Zahira la petite Marocaine essaie de convaincre des filles de sa région d’aller à l’école. Le Kenyan Jackson, qui était présent à Paris pour l’avant-première, le formule dans le film et l’a dit aussi devant le public de l’avant première: «l’éducation c’est très très très important pour moi, c’est la clé de ma réussite dans la vie. Je crois à l’éducation pour améliorer mon avenir, celui de ma famille, de ma communauté, de mon pays». Tonnerre d’applaudissements, évidemment.

Oui c’est beau et en même temps nous n’y croyons plus chez nous. Qu’on fasse 45 km pour aller au collège ou que le trajet prenne trois minutes. C’est la tristesse de la modernité: le rêve, qui était une ambition sociale, démocratique, politique (tout ce dont le film s’abstrait) s’est réalisé, l’école est accessible à tous. On peut penser que cette école doit être améliorée, pour qu’elle reproduise moins les inégalités sociales par exemple ou décider ce serait si simple, d’adhérer à l’argument unique du film, ne dit rien d’autre que «l’école c’est bien, regardez comme ils sont contents d’y aller».

Après la projection, le réalisateur suggérait d’aller montrer le film dans des «banlieues», j’imagine qu’il pensait à des lieux où les élèves sont peu motivés.
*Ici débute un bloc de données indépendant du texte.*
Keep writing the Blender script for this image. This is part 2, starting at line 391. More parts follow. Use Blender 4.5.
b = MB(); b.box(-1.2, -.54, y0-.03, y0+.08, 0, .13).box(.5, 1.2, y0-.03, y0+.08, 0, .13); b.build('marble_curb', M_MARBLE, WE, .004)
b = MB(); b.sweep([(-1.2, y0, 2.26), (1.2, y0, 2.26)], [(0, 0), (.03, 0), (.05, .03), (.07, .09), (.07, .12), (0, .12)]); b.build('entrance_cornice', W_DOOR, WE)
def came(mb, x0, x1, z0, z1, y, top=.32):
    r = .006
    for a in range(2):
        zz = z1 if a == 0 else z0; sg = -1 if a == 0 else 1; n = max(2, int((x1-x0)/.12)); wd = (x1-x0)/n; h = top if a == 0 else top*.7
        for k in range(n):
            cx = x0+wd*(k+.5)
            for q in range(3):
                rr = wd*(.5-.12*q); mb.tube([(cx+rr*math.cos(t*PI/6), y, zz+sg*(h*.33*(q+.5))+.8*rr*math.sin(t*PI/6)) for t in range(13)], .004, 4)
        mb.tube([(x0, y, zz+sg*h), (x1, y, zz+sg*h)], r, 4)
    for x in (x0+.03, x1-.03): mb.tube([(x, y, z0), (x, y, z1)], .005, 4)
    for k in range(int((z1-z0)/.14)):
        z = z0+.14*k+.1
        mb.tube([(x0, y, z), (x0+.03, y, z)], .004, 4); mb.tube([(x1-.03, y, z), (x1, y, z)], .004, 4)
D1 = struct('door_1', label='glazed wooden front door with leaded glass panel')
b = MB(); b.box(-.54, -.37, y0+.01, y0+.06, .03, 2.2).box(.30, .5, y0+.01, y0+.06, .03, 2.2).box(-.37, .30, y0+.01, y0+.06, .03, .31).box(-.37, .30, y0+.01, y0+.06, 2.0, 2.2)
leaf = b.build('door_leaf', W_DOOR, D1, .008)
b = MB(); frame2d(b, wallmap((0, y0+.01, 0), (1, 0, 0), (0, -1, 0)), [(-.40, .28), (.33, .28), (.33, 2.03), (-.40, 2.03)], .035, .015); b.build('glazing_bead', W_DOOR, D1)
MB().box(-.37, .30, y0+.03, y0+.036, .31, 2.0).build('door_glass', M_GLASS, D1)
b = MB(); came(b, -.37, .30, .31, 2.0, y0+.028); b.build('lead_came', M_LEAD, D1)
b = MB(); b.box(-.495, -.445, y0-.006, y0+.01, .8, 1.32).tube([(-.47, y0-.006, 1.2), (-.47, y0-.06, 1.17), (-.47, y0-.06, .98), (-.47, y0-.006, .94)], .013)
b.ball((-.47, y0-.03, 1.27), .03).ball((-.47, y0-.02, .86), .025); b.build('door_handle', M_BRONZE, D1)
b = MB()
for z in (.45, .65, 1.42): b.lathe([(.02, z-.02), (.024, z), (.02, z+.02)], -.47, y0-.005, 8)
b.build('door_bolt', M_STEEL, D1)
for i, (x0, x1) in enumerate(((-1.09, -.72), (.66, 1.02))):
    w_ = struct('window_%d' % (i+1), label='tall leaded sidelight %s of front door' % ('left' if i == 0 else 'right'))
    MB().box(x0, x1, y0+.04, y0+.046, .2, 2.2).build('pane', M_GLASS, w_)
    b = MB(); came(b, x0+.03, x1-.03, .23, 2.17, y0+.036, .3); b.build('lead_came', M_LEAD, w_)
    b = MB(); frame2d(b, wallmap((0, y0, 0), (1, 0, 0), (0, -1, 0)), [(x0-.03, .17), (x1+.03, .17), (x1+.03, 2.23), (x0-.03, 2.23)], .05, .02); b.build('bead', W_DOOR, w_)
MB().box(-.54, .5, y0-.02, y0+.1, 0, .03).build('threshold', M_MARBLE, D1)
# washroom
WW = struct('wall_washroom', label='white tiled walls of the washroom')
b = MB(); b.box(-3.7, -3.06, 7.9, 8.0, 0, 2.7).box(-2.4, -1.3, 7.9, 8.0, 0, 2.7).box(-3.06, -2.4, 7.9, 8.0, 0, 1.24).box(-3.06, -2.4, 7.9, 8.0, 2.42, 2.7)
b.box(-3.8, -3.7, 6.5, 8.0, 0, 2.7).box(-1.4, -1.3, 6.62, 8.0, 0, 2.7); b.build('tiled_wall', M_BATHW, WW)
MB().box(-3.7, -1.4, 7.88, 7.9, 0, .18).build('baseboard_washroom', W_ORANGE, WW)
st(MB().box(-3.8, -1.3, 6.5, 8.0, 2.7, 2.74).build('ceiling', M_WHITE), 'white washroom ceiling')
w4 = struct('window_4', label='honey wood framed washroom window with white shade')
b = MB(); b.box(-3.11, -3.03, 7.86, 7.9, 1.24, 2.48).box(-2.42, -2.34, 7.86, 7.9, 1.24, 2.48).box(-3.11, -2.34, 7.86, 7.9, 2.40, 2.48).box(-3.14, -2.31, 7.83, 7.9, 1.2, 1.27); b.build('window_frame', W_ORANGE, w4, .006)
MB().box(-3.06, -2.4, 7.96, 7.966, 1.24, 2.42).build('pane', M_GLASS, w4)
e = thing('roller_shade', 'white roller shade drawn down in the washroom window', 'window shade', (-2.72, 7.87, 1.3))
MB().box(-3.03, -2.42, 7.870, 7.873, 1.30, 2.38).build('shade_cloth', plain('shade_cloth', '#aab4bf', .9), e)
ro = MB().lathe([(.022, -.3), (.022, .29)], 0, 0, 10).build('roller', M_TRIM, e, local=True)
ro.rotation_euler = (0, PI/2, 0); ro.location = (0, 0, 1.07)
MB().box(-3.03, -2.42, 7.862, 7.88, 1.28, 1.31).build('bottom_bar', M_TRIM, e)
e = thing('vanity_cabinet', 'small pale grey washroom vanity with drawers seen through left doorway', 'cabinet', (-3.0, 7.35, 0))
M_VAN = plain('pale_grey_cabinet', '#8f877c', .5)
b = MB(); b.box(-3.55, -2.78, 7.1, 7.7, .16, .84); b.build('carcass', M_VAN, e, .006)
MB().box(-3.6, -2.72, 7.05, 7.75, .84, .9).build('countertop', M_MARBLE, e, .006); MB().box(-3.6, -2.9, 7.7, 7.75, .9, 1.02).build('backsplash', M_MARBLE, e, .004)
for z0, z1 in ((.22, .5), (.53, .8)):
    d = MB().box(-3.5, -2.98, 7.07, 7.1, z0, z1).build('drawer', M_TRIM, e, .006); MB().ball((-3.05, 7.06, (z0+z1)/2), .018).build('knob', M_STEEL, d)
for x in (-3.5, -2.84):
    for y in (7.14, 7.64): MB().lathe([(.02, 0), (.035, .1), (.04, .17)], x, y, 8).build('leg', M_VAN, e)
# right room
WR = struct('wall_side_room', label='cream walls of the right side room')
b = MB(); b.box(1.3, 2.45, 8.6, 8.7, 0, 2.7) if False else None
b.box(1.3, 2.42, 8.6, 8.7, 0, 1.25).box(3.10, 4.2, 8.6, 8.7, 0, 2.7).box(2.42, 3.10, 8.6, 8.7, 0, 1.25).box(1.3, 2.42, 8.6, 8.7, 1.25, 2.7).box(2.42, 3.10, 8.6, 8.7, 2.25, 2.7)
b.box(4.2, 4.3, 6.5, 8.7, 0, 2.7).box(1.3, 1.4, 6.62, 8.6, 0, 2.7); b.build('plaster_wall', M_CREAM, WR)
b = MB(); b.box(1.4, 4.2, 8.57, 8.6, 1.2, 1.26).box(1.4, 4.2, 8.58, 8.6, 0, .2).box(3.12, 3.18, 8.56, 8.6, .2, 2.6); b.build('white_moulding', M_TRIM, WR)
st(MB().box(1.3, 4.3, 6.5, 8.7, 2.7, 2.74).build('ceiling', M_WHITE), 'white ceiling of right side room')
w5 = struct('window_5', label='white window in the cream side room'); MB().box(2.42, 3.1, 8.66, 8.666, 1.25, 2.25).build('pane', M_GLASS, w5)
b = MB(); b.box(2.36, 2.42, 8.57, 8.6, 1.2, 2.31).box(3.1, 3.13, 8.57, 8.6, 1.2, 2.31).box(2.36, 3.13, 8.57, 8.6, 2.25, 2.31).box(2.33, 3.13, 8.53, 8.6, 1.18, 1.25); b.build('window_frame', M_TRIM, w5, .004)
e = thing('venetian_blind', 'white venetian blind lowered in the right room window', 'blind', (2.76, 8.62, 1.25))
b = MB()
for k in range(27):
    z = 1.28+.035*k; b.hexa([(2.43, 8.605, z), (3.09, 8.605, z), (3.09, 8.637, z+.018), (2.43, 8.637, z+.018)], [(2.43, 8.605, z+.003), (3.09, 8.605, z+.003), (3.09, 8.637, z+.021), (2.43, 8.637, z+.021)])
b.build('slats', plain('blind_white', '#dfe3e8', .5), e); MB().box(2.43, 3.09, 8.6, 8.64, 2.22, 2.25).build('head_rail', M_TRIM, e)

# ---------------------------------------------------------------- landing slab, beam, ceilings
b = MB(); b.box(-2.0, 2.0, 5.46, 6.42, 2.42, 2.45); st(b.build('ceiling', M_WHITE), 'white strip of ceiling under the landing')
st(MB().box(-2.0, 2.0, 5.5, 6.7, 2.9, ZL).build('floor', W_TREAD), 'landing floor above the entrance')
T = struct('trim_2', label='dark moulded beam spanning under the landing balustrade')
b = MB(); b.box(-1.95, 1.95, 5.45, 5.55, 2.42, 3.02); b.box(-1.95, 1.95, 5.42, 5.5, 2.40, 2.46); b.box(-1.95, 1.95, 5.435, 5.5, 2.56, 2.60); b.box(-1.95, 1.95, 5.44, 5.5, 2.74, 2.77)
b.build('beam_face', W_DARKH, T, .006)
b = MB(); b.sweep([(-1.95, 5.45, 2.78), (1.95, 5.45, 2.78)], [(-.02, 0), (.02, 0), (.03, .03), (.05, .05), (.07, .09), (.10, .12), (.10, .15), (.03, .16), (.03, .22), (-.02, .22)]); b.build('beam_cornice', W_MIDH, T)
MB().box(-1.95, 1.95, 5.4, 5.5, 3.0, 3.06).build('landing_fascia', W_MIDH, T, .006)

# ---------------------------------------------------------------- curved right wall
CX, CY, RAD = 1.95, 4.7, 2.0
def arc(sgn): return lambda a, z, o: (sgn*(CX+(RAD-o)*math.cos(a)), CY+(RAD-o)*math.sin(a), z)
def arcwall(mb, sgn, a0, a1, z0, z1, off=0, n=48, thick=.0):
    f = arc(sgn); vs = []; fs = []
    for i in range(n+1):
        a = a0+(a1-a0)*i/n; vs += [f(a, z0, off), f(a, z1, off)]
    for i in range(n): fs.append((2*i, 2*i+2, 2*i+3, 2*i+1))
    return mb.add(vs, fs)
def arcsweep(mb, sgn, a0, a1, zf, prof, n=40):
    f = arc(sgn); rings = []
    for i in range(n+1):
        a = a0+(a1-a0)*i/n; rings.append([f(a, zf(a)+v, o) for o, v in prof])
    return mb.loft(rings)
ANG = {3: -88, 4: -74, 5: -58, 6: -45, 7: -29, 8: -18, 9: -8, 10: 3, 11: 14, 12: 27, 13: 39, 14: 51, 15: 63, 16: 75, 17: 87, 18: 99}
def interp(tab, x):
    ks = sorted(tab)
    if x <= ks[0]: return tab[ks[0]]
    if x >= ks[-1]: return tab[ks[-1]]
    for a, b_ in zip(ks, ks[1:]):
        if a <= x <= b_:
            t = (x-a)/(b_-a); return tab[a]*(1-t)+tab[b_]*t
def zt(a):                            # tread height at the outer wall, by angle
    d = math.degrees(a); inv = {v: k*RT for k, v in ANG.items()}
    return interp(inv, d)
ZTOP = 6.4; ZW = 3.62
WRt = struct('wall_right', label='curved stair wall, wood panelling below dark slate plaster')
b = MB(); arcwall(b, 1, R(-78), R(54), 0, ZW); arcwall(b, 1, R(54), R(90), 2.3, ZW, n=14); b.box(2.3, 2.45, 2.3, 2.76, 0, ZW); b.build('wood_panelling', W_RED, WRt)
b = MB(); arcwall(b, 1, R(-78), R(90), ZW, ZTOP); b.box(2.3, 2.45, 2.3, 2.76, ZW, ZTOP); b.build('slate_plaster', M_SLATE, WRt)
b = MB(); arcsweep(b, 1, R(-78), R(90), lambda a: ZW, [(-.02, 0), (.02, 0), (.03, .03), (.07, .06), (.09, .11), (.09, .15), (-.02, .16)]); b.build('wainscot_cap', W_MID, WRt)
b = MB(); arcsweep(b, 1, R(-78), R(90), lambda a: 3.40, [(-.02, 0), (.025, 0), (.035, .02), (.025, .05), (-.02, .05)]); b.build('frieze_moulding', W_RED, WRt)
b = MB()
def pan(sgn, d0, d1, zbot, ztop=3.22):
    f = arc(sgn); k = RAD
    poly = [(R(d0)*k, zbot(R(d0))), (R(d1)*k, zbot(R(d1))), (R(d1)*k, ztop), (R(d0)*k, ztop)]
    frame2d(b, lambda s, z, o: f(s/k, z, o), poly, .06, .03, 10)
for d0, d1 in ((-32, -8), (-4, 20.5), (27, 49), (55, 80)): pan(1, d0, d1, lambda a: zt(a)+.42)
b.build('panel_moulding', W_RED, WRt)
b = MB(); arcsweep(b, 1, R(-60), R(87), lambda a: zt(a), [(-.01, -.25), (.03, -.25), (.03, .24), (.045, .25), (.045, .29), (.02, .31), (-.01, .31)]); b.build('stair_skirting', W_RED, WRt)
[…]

On en trouve aussi dans les centres villes, dans le monde rural. Je ne déconseillerais pas le film à des enfants ou des adolescents, mais je ne crois pas que ses héros puissent servir d’exemple. Après-tout ne cherchent-ils pas, pour trois d'entre eux, à sortir de leur condition? 

En revanche Zahira, Carlos, Samuel et Jackson possèdent quelque chose de très précieux, à l’inverse des Français, y compris des plus jeunes: ils pensent que demain sera meilleur qu’aujourd’hui.